Ming Smith photographed the four boys on their backdoor rafts on a pond in Hoboken, New Jersey, in 1972. She called the unlikely urban Huck Finn scene Setting Out to Sea, since that’s where one or two of the friends seemed to be aiming for, at least in their heads.
Smith was developing big plans of her own at that time. Detroit-born and raised in Columbus, Ohio, she had arrived in New York a year earlier after graduating from Howard University. Her first published pictures appeared in the inaugural, renowned Black Photographers Annual in 1973. The annual, with an introduction by Toni Morrison, featured the work of artists from the Kamoinge Workshop in Harlem, which was a prime mover in the Black Arts movement. Smith had become the first female member of that group. Her biography in the annual read: “New York amateur photographer Ming Smith has been taking pictures for less than a year. She is a self-taught photographer, who was first influenced by her father. ‘My photographs,’ she says, ‘attempt to open the passageway to my understanding of myself.’”

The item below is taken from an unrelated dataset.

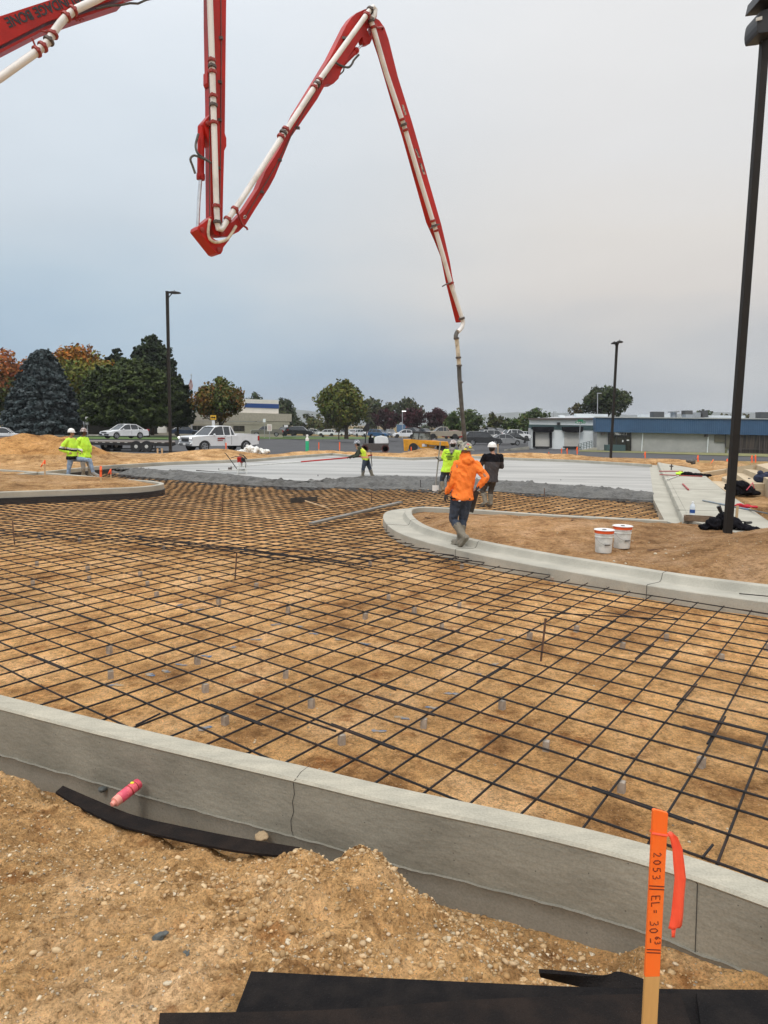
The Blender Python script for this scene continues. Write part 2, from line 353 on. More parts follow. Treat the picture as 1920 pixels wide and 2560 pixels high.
def wallofs(L, d):                       # offset a polyline sideways (left of travel positive)
    o = []
    for i in range(len(L)):
        a = L[max(i-1, 0)]; b = L[min(i+1, len(L)-1)]; dx, dy = b[0]-a[0], b[1]-a[1]; n = math.hypot(dx, dy)
        o.append((L[i][0]-dy/n*d, L[i][1]+dx/n*d))
    return o
WMID = wallofs(WALLS, .075)
WPOLY2 = WMID+[(9, -3), (9, -9), (-40, -9), (-40, 20.7)]
IR_MID = wallofs(IRS, -.64)
IR_TOP = wallofs(IRS, -.70)
IRPOLY2 = IR_MID+[(7.2, 16.0), (30, 16.0), (30, -5), (12, -5)]
IL_MID = wallofs(ILS, .08)
ILPOLY2 = IL_MID+[(-40, 28.7), (-40, 5)]
FCOUT = wallofs(FC, .08)
FPOLY2 = FCOUT+[(at(1630, 1161, 0).x, at(1630, 1161, 0).y)]+[(30, 42), (60, 70), (-60, 70), (-40, 26)]
def height(X, Y):
    X = np.asarray(X, float); Y = np.asarray(Y, float)
    n = fbm(X, Y, .8, 4, 3)
    Z = -.20+.018*n+.008*fbm(X, Y, 5, 3, 9)
    Z = np.where(X > 30, .05, Z)
    fore = inpoly(X, Y, WPOLY2) & (Y < 20)
    # right island dirt
    r = inpoly(X, Y, IRPOLY2)
    zr = -.03+.13*fbm(X, Y, .5, 4, 21)+.05*fbm(X, Y, 2.6, 3, 25)
    zr = cones(X, Y, [(6.9, 11.5, .55, .36, 1), (8.1, 11.2, .75, .34, 1), (5.9, 11.2, .30, .3, .8), (6.3, 10.3, .34, .32, .9), (7.2, 10.2, .42, .32, 1), (2.6, 14.5, .12, .1, .6), (4.6, 14.8, .10, .1, .6), (8.9, 17.3, .3, .2, 1)], zr)+.035*fbm(X, Y, 6, 4, 31, .6)
    e = np.clip(distline(X, Y, IR_TOP)/.5, 0, 1); zr = np.where(r, np.minimum(zr, -.02)*(1-e)+zr*e, zr)
    Z = np.where(r, zr, Z)
    # beyond sidewalk right
    rr = (X > 6.6) & (Y > 15) & (Y < 46) & inpoly(X, Y, [(8.7, 15.4), (10.95, 22.5), (15.7, 35.7), (15.9, 40), (16.5, 44), (40, 44), (40, 10), (8, 14.2)])
    zs = .12+.10*fbm(X, Y, .7, 4, 41)+.05*fbm(X, Y, 3, 3, 43); zs = cones(X, Y, [(12.6, 17.5, .55, .28, 1), (10.2, 16.4, .35, .2, 1), (14.6, 28.5, .45, .3, 1), (16.2, 31.5, .4, .3, 1)]+PILES[-16:], zs)
    Z = np.where(rr, zs, Z)
    l = inpoly(X, Y, ILPOLY2); zl = .0+.06*fbm(X, Y, .8, 4, 51)+.05*fbm(X, Y, 3.1, 3, 53)
    zl = cones(X, Y, ILANDL, zl)+.012*fbm(X, Y, 8, 3, 55); e = np.clip(distline(X, Y, ILS)/.7, 0, 1); zl = np.minimum(zl, .06)*(1-e)+zl*e
    Z = np.where(l & ~fore, zl, Z)
    f = inpoly(X, Y, FPOLY2); zf = .05+.05*fbm(X, Y, .7, 4, 61)
    D = distline(X, Y, FC); berm = np.exp(-((D-1.5)/1.1)**2)*(.13+.28*fbm(X, Y, .45, 3, 71))
    zf = zf+np.maximum(berm, 0)*1.0; zf = cones(X, Y, PILES, zf)+.02*fbm(X, Y, 4, 3, 73)
    far = sstep((Y-np.interp(X, [-9, -4], [45.5, 50]))/2.0)
    e = np.clip((D-.05)/.5, 0, 1); zf = np.where(D < .6, np.minimum(zf, .1+.5*e), zf)
    Z = np.where(f, zf*(1-far)+(gz(X, Y)-.06)*far, Z)
    Z = np.where(Y > 54, gz(X, Y)-.06, Z)
    b = bankz(X, Y); w = np.clip(1-np.maximum(np.abs(X)-5, 0)/3, 0, 1); b = b*w+.15*(1-w)
    det = .055*fbm(X, Y, 2.2, 3, 81)+.060*np.abs(fbm(X, Y, 6.5, 4, 83))+.030*fbm(X, Y, 22, 3, 85, .7)+.022*np.maximum(fbm(X, Y, 3.1, 3, 87)*3-.6, 0)
    dw = np.clip(distline(X, Y, WALLS)/.5, 0, 1)
    mk_ = np.exp(-(((X+.05)/.75)**2+((Y-2.95)/.55)**2)); det = det+mk_*(.14*np.abs(fbm(X, Y, 2.9, 3, 301))*2-.03+.07*np.abs(fbm(X+.4*fbm(X, Y, 3, 2, 7), Y, 8, 3, 303)))
    b = b+det*(.25+.75*dw)-.02*dw
    Z = np.where(fore, b, Z)
    return Z
def zone(X, Y, fore, Z):
    c = np.zeros(X.shape+(3,)); pad = np.array((1.0, .90, .78)); pale = np.array((1.0, .945, .87)); brown = np.array((.60, .55, .54)); tan = np.array((.72, .68, .63))
    c[:] = pad
    p = fbm(X, Y, .35, 3, 91)
    c[inpoly(X, Y, IRPOLY2)] = brown; c[inpoly(X, Y, ILPOLY2)] = (.62, .58, .54)
    c[inpoly(X, Y, FPOLY2)] = tan; c[(X < -12) & (Y > 30) & (Z > .45)] = (.74, .62, .46)
    c[(X > 7.5) & (Y > 13.5)] = (.70, .66, .62); c[fore] = pale
    return c*(1+.35*p[..., None])*np.array((1.17, 1.10, 1.10))
DIRT = bpy.data.materials.new('dirt'); DIRT.use_nodes = True
def dirt_nodes():
    t = DIRT.node_tree; b = t.nodes['Principled BSDF']; L = t.links.new; N = t.nodes.new
    b.inputs['Roughness'].default_value = .95; b.inputs['Specular IOR Level'].default_value = .15
    tcn = N('ShaderNodeTexCoord'); O = tcn.outputs['Object']
    def noise(s, d=6, ro=.6):
        n = N('ShaderNodeTexNoise'); n.inputs['Scale'].default_value = s; n.inputs['Detail'].default_value = d; n.inputs['Roughness'].default_value = ro; L(O, n.inputs[0]); return n.outputs[0]
    def ramp(src, st):
        r = N('ShaderNodeValToRGB'); e = r.color_ramp.elements; e[0].position = st[0][0]; e[0].color = rgb(st[0][1]); e[1].position = st[-1][0]; e[1].color = rgb(st[-1][1])
        for p, c in st[1:-1]: q = e.new(p); q.color = rgb(c)
        L(src, r.inputs[0]); return r.outputs[0]
    def mixc(a, c, f, mode='MULTIPLY'):
        m = N('ShaderNodeMix'); m.data_type = 'RGBA'; m.blend_type = mode
        if isinstance(f, float): m.inputs['Factor'].default_value = f
        else: L(f, m.inputs['Factor'])
        L(a, m.inputs['A'])
        if isinstance(c, tuple): m.inputs['B'].default_value = rgb(c)
        else: L(c, m.inputs['B'])
        return m.outputs['Result']
    base = ramp(noise(1.3, 8, .65), [(.29, (.20, .115, .048)), (.40, (.42, .27, .125)), (.50, (.58, .395, .19)), (.70, (.76, .565, .335))])
    g = ramp(noise(22, 6, .7), [(.3, (.50, .46, .40)), (.47, (.96, .96, .96)), (.72, (1.3, 1.27, 1.22))])
    c = mixc(base, g, 1.0)
    c = mixc(c, ramp(noise(6, 8, .75), [(.34, (.66, .62, .57)), (.50, (1, 1, 1)), (.68, (1.18, 1.16, 1.14))]), 1.0)
    sm = ramp(noise(2.9, 7, .7), [(.55, (0, 0, 0)), (.68, (1, 1, 1))]); c = mixc(c, (.56, .44, .36), sm)
    # pale pebbles bedded in the soil
    v = N('ShaderNodeTexVoronoi'); v.inputs['Scale'].default_value = 46; L(O, v.inputs['Vector'])
    pk = ramp(v.outputs['Distance'], [(.0, (1, 1, 1)), (.12, (1, 1, 1)), (.2, (0, 0, 0))])
    gt = N('ShaderNodeMath'); gt.operation = 'GREATER_THAN'; sx = N('ShaderNodeSeparateColor'); L(v.outputs['Color'], sx.inputs[0]); L(sx.outputs[0], gt.inputs[0]); gt.inputs[1].default_value = .66
    mu = N('ShaderNodeMath'); mu.operation = 'MULTIPLY'; L(pk, mu.inputs[0]); L(gt.outputs[0], mu.inputs[1])
    c = mixc(c, (.66, .56, .42), mu.outputs[0], 'MIX')
    c = mixc(c, ramp(noise(75, 4, .8), [(.33, (.42, .36, .30)), (.46, (.95, .95, .95)), (.70, (1.35, 1.32, 1.26))]), 1.0)
    vc = N('ShaderNodeVertexColor'); vc.layer_name = 'tint'; c = mixc(c, vc.outputs[0], 1.0)
    L(c, b.inputs['Base Color'])
    h = N('ShaderNodeMath'); h.operation = 'ADD'; L(noise(14, 9, .72), h.inputs[0]); L(mu.outputs[0], h.inputs[1])
    bp_ = N('ShaderNodeBump'); bp_.inputs['Strength'].default_value = 1.0; bp_.inputs['Distance'].default_value = .07; L(h.outputs[0], bp_.inputs['Height'])
    b2 = N('ShaderNodeBump'); b2.inputs['Strength'].default_value = .9; b2.inputs['Distance'].default_value = .012; L(noise(120, 5, .7), b2.inputs['Height']); L(bp_.outputs[0], b2.inputs['Normal']); L(b2.outputs[0], b.inputs['Normal'])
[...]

Part of that understanding came from wandering the Lower West Side neighbourhood in which she lived, “following the light”, as she describes it, looking for the places, as here, in which it collected and came alive. Her biography wasn’t quite accurate; she had been taking pictures with her dad since she was a girl; at Howard she photographed a young Cassius Clay and went on to take celebrated portraits of everyone from her friend Grace Jones to James Baldwin and Nina Simone. In 1979, she was the first Black female photographer to have work bought by the Museum of Modern Art (an accolade she likened to “winning an Oscar and no one knowing”). This picture is included in a retrospective of Smith’s work, On the Road, at the Nicola Vasell gallery in New York.